I discovered their music around 1990, after I graduated high school, when I was out of step, too. The music I was tuning in was hubbed by an aesthetic of New York urban Rock mysticism — the Velvet Underground, Patti Smith and BOC were the voices I listened to as I tried also to hear myself, that deep, inner self that Carl Jung spent so much time exploring.
I'll take this moment to wince as some of my geek roots show. BOC, while standing out among their Heavy Metal peers as being lyrically literate and layers-deep in musical complexity, also rate very high on the charts of geek culture, with songs about UFOs, psychic wars and a weird back story of an occult underground shifting the sands of World War II. The band is best known for the dark love songs, "Don't Fear (the Reaper)" and "Burnin' for You," as well as the catchy, if slightly silly, anthem "Godzilla." When you grow up overdosing on Star Trek, it all makes a lot of sense.
By 1994, I'd seen BOC in concert twice. As today, the act that once opened to thousands in sports arenas in the '70s was playing to modest crowds in second-tier venues by the time I saw them. Another Rock artifact that made it into my personal mythology was Woodstock. I jammed on that live album to get in touch with this Platonic ideal of urban tribalism. A convergence, an understanding and a peace, even if for just a few days. I went to Woodstock '94 that summer, but left the magic back home with my liner notes. It's another story, but suffice to say that my inner demons bested me.
In August of the following year I heard about a Woodstock knock-off concert called Nudestock '95. More than 10,000 people were gathering at a nudist resort in Union City, Mich., to see Eric Burdon from The Animals, Starship and Blue Öçyster Cult. This blend of myths was like a clarion call to me. The sound was also a bit flat as the tickets were $150 and I was flat broke.
"Why don't you pretend to be a reporter?"
Slymer, my Punk Rock buddy, gave me his best advice, although he'd never done this himself. His forte was scamming fast-food dives at the drive-thru. Still, I have to give him props; he sold some of his plasma to help me get to Woodstock the year before. It's a true friend that'll separate himself from his bodily fluids so that you can follow a dream.
"It's 350 miles — too far to go on a con," I said.
And I thought about it for a moment and considered, "What if I was a reporter?"
I scanned the masthead of a certain alternative newspaper and gave the editorial department a call. It was 5 p.m. on Friday and the concert had already started. Only one person, an editorial assistant was still in the office.
"You were gonna sneak in? That's pretty ballsy," she said and offered to get my press credentials in order.
That's how I became a reporter; I did something outlandish to follow this band at a time when following bands was the most important thing I could be doing with my life. The Jungian psychologist and author Clarissa Pinkola Estes might have framed this as releasing my duende — following my muse by following my appetite.

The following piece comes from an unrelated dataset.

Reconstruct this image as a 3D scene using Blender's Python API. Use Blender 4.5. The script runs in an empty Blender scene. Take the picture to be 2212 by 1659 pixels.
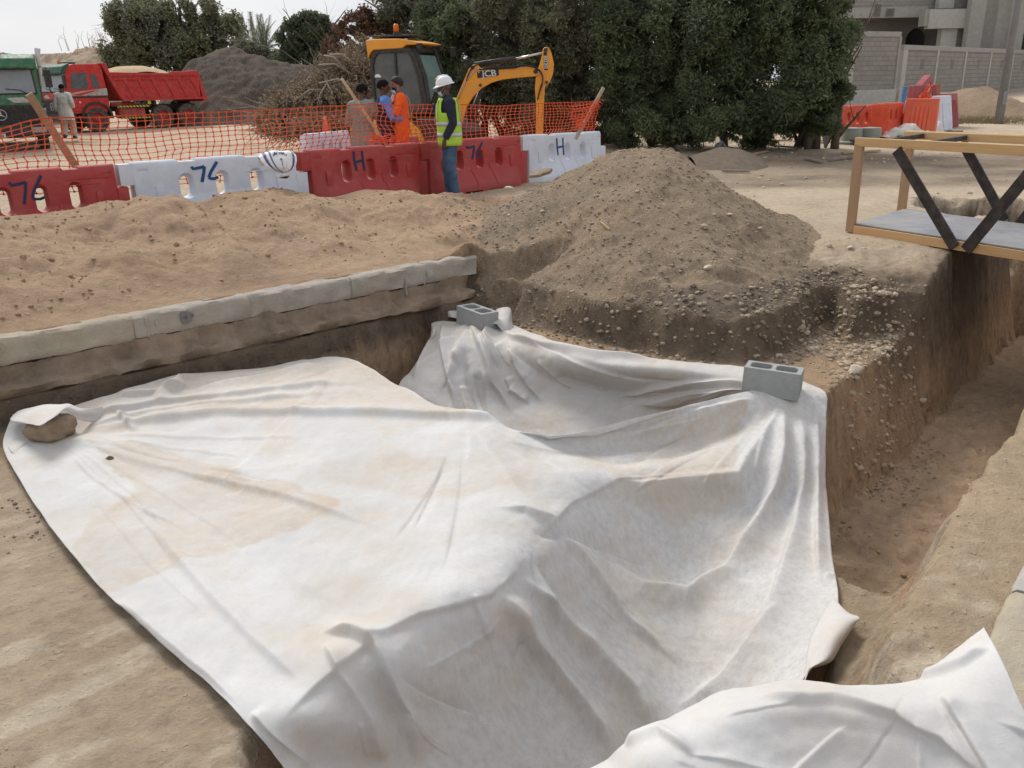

BOC still sounds quite raw and untamed in the their post-prime era. The band maintains the sci-fi verve of their early work through new, 21st-century tracks — some co-written by Cyberpunk author John Shirley. Most of their work hangs on the backbone of the band's collective stream of unconsciousness. One abstraction flows into another and the secret wars they sing about are metaphors for the secret struggles of our interior lives.
Three of the band's original members — Eric Bloom, Donald Roeser and Alan Lanier — remain in the lineup. All are well into their fifties, and it's easy to see them through the lens that filmed the decaying members of Spinal Tap. Despite the extended half-life of their talent, it's hard to resist seeing a grandpa playing Hard Rock as an absurdity.
In the song "Sunday Morning," Nico of Velvet Underground sings about "the wasted years so close behind," and there's an all-too-rational part of me that sees it that way, too. That voice describes the music of BOC as belonging to that set of things I kept in my pocket when I was going nowhere, following nothing and rebelling against anything that moved. But I prefer to listen to that right side of my brain that smiles and sings a few lines of BOC's song, "Don't Turn Your Back": "Don't turn your back on intuition/Don't turn your back on superstition ... Things are not always what they seem/She won't say what she means..."
BLUE ÖçYSTER CULT performs at downtown's Whiskey Dick's this Saturday.